BEIRUT // At least three people died as heavy rain, high winds and snow lashed Lebanon, Syria, Jordan and Turkey, causing havoc after months of drought.
About 15km off the coast of Israel, a Moldovan freighter carrying a shipment of steel sank yesterday in winds of 100kph and waves up to 10 metres high. The 11 Ukrainian crew were rescued unharmed.
In the northern Lebanese city of Tripoli, a woman was killed late on Saturday when the storm uprooted a palm tree that fell on her car.
At Beirut international airport, flights were delayed and four small planes on the tarmac were badly damaged by strong winds. Winds also caused havoc along the coast where about 60 per cent of Lebanese population live. Waves up to six metres pummelled Beirut’s Corniche, damaging many of its upmarket private beach clubs as bars and restaurants were flooded with seawater and buildings were pounded.
The storms have ended Lebanon’s exceptionally long, dry summer. The country has had just more than 50mm of rain since September, down from 214.8mm in the same period last year, according to the meteorological department of Lebanon’s Civil Aviation Authority.
This storm dumped about 200mm of much needed rain on the territory, and sent coastal temperatures plummeting from the mid-twenties to 10C and, in the mountain areas, to 5C.
The Syrian capital, Damascus, was hit by a snowstorm yesterday morning, as gale-force winds and freezing rain continued to batter much of the country’s central and western regions for a second day. Power was cut frequently in the capital and traffic was severely disrupted by flooded roads.
Syrian authorities closed the Mediterranean port of Tartuz because of gales.
Many Syrians struggled as their homes, ill equipped to cope with such weather, failed to keep out the deluge.

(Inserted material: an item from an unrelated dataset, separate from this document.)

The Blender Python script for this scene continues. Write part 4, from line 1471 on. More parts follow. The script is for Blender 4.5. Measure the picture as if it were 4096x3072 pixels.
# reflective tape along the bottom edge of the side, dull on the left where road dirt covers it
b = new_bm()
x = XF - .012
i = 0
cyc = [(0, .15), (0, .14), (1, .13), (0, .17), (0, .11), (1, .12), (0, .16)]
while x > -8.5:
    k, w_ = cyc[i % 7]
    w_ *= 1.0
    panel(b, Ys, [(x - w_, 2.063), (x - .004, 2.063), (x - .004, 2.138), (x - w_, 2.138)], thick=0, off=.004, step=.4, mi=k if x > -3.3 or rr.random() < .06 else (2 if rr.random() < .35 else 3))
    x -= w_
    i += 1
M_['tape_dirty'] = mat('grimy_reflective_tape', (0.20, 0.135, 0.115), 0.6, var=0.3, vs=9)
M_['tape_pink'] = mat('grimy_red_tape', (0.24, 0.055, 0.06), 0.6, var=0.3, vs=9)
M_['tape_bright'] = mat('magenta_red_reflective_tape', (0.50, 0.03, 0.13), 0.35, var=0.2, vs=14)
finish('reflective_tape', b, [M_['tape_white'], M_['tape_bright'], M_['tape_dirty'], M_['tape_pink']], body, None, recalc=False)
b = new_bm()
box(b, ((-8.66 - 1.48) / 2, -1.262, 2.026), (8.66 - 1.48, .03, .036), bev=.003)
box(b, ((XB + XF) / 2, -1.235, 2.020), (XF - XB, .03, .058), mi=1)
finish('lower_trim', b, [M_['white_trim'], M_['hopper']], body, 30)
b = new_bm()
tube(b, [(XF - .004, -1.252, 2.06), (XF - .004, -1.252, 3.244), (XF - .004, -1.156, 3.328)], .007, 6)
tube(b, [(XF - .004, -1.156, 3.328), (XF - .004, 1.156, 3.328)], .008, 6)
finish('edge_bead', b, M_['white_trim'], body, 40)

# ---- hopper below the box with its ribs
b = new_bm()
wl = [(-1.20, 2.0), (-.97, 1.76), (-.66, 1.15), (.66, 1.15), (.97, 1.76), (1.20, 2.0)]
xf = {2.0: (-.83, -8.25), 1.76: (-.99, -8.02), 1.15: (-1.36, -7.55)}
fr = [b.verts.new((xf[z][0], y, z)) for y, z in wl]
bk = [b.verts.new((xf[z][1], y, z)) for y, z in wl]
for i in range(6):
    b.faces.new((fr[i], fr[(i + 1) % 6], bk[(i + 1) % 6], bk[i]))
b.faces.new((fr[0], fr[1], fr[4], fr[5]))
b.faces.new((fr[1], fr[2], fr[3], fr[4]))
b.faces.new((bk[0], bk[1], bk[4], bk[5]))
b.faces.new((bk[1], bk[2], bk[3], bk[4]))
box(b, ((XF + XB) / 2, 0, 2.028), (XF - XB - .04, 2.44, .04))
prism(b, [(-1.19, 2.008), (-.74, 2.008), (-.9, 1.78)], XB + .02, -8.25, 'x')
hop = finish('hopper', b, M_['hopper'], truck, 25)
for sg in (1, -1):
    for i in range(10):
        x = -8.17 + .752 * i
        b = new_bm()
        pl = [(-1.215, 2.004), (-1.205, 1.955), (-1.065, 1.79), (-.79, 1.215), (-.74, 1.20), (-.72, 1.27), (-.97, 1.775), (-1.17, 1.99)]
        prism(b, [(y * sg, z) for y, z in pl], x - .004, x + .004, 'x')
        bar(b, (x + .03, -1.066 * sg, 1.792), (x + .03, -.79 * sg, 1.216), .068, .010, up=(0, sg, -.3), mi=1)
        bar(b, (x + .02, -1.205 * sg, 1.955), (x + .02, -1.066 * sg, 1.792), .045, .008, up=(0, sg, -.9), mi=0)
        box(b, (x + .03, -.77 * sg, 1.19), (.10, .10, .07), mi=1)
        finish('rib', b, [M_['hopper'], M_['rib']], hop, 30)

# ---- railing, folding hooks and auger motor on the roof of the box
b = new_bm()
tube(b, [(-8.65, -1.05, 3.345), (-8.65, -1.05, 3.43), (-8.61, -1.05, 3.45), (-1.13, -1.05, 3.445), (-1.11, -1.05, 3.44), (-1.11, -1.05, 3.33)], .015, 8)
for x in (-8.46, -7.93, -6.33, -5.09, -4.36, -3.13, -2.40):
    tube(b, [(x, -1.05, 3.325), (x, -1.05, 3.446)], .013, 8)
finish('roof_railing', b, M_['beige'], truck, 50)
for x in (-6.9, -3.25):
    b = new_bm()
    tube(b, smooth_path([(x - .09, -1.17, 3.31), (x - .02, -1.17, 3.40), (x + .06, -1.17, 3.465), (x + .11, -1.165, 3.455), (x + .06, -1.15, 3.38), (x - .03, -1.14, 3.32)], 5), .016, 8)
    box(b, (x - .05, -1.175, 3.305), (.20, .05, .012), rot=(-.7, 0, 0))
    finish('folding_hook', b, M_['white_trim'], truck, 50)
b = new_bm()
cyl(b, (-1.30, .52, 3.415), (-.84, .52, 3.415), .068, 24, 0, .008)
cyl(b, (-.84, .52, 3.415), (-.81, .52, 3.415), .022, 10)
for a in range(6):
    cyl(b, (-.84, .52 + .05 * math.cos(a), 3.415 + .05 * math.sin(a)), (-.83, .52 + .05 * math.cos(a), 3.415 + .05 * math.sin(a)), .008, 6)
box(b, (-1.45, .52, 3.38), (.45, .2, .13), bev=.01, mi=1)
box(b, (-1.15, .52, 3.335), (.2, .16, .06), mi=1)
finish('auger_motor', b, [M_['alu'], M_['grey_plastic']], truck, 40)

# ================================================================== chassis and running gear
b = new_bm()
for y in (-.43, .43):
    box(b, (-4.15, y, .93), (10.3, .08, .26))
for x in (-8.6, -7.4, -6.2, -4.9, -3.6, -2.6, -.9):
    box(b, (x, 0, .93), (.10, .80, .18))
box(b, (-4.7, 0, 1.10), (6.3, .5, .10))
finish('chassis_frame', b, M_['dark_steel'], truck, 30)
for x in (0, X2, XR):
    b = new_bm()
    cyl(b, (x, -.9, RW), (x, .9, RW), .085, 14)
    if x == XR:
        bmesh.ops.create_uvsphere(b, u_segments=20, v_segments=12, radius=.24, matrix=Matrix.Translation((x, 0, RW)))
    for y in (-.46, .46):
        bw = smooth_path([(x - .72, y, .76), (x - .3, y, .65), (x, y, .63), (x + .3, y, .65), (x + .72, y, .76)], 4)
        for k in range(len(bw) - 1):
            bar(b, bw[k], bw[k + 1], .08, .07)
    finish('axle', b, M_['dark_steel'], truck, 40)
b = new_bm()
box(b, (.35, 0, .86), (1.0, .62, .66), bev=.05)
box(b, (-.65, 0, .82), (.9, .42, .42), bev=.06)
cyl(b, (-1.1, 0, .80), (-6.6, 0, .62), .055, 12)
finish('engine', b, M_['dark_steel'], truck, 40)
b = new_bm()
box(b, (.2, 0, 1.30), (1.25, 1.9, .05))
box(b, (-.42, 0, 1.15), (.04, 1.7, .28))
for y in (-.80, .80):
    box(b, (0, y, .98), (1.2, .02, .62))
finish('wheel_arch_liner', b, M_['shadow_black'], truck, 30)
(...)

Sewers backed up and overflowed and, even in newer parts of Damascus, water poured in through leaking roofs.
“It has never been like this before,” said Abu Hamza, a resident of Sahnaiya, a middle-class suburb on the southern edge of Damascus, as he and his wife cleaned their basement flat flooded with sewage. “The infrastructure just can’t cope with this, I hope it ends soon.”
Temperatures in Istanbul fell to 3°C on Friday, a drop of 10 degrees in hours. Snow fell in some parts of the capital, accompanied by strong gusts reaching 90kph.
In Mugla province, in south-western Turkey, up to 10cm of snow was reported and a plane carrying the Turkish prime minister, Recep Tayyip Erdogan, to Siirt city was re-routed because of the weather.
In western Turkey at least 1,000 people were stranded, with some trapped in their cars by snow. The Turkish Red Crescent assisted with food and blankets.
On Friday, a “medium state of emergency” was declared in Jordan’s capital, Amman, in anticipation of the strong winds and thunderstorms. The government urged people to avoid valleys because of the threat of flash floods.
On Saturday, 16 people were injured in a 10-car pile-up, blamed on poor visibility. The Jordanian Ministry of Public Works deployed 900 vehicles, buses, bulldozers and snow blowers, as well as additional technicians and engineers, to deal with weather-related emergencies.
Rainfall statistics from the Jordanian Department of Meteorology showed that the highest amount of rainfall reached 21.5mm in the northern Jordanian valley, six per cent of the rainy season average.
“This is not enough for the crops,” said Fheid Tueimeh, the director of the National Centre for Weather Forecasts at Jordan Meteorological Department. “Rainfall should have at least made 30 per cent of the season between September and November.”